I’m not going to break down every line as I feel the buildah tutorial does a great job. The main addition to my script is the error trap to make sure that I clean up the container. This mainly is for my personal preference because you will get a lot of containers in various states of install and I find cleaning them up to be preferable.

Once I had created the container, I was able to save its contents and the associated metadata using the buildah commit command. A little container image wrangling later (I wanted to move the container out of the root user) and I was testing the image with Podman. Podman is like the sister tool to Buildah, it gives you a convenient interface for running and managing container images. It also mimics the command structure of Docker, so if you are familiar with that tool it will be easy.

Next step, how do I make this useful?

Normally when I run yarn from the command line, it has several assumptions about what is in the current directory. Furthermore, I can direct it to run specific things (eg build or development scripts) by giving the command arbitrary arguments. Even furthermore is the notion that I might need to pass specific flags and arguments to yarn itself.

Naturally, the answer to this is to wrap the command in a script and call it a day. And that is exactly what I did, ending up with this:

#!/bin/sh
podman run --rm -it -v $(pwd):/opt/app-root/src:Z quay.io/elmiko/yarn:latest $*

I named this file yarn, made it executable, and added it to my local path. So far so good, my script will mount the current directory at a location that the container entrypoint expects and it will pass any command line arguments to the yarn command called in the container. This wrapper served me well for a bit and I was able to continue building the development code I was working on, but I quickly ran into another issue that led me to a deeper thought about containerized tools.

One of the projects that I was hacking on while trying the Yarn container is a website that could serve itself when run in development mode. This meant that it would attempt to run an HTTP server and use a network port on the host. Because I am now running Yarn inside a container, this means that I will need to use a special command on Podman to expose that port. This isn’t a problem, but it’s something that my wrapper script did not anticipate.

New tools for the future?

I’m not sure if something like this exists already, but it quickly became clear to me that what I really needed in my script was something akin to this:

#!/bin/sh
podman run $PODMAN_OPTS quay.io/elmiko/yarn:latest $IMAGE_OPTS

When called from the command line I will need the flexibility to send options to podman as well as yarn. My current thinking is that some sort of prefix might be what I want, like this:

$ yarn --podman="-v$(pwd):/opt/app-root/src:Z" yarn-command

In this example I am using --podman to send the volume mount flag to the underlying Podman command, and yarn-command is simply a stand-in value. The trouble with this is that I will now need some sort of glue to make the --podman flag turn into something in the yarn script.

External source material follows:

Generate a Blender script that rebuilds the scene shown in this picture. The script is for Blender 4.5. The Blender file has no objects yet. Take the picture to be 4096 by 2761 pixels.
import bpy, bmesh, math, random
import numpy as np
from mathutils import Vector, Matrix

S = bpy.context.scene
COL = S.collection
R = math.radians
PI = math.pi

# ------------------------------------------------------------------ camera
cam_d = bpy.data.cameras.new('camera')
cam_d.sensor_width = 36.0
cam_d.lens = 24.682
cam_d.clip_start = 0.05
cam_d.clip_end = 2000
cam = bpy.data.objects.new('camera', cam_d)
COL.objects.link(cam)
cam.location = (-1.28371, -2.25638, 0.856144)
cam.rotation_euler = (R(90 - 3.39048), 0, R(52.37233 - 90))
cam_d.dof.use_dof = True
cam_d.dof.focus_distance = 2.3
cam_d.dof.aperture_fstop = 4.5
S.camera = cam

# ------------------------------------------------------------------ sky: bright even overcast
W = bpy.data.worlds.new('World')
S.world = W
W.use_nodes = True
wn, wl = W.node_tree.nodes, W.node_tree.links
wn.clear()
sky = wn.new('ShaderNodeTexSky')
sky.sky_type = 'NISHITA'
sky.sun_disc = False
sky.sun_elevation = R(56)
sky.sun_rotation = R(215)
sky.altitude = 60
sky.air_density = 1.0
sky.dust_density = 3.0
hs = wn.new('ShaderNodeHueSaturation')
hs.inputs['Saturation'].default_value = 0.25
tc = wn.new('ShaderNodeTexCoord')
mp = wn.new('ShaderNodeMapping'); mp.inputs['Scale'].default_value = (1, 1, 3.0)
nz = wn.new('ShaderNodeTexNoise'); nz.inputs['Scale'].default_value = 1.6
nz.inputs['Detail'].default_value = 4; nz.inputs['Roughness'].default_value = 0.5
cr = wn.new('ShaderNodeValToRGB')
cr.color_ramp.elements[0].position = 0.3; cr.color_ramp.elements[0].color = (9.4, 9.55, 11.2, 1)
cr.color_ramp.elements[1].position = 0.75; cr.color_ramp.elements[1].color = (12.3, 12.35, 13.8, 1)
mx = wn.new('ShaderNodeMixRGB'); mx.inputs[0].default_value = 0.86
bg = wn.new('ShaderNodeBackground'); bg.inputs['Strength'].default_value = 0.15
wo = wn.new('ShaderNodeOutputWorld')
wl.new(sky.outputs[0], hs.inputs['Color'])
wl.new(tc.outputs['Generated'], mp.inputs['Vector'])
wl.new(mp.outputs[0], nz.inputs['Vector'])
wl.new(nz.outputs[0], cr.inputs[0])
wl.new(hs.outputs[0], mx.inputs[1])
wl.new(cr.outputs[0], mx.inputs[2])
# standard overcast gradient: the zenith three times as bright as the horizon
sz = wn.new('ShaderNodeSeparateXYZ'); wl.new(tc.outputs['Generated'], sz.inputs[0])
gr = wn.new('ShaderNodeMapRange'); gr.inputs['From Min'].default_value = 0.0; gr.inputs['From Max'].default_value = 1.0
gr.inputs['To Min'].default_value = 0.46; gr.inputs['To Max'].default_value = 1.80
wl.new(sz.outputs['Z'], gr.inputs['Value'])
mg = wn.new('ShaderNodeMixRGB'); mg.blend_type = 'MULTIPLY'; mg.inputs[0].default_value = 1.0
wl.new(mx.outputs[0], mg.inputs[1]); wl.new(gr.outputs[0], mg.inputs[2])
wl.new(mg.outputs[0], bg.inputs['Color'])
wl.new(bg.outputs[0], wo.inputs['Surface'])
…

I’m not sure where this is all going, perhaps a tool already exists in this space and I just haven’t seen it yet, but I am starting to collect my buildahs in a repository. I’m even enabling continuos integration builds using Buildah, and I know I will add more tools in the future. I will soon need a solution to help coordinate the abstraction between command names (eg yarn) and the underlying container runtime commands that allows me the flexibility I have described here.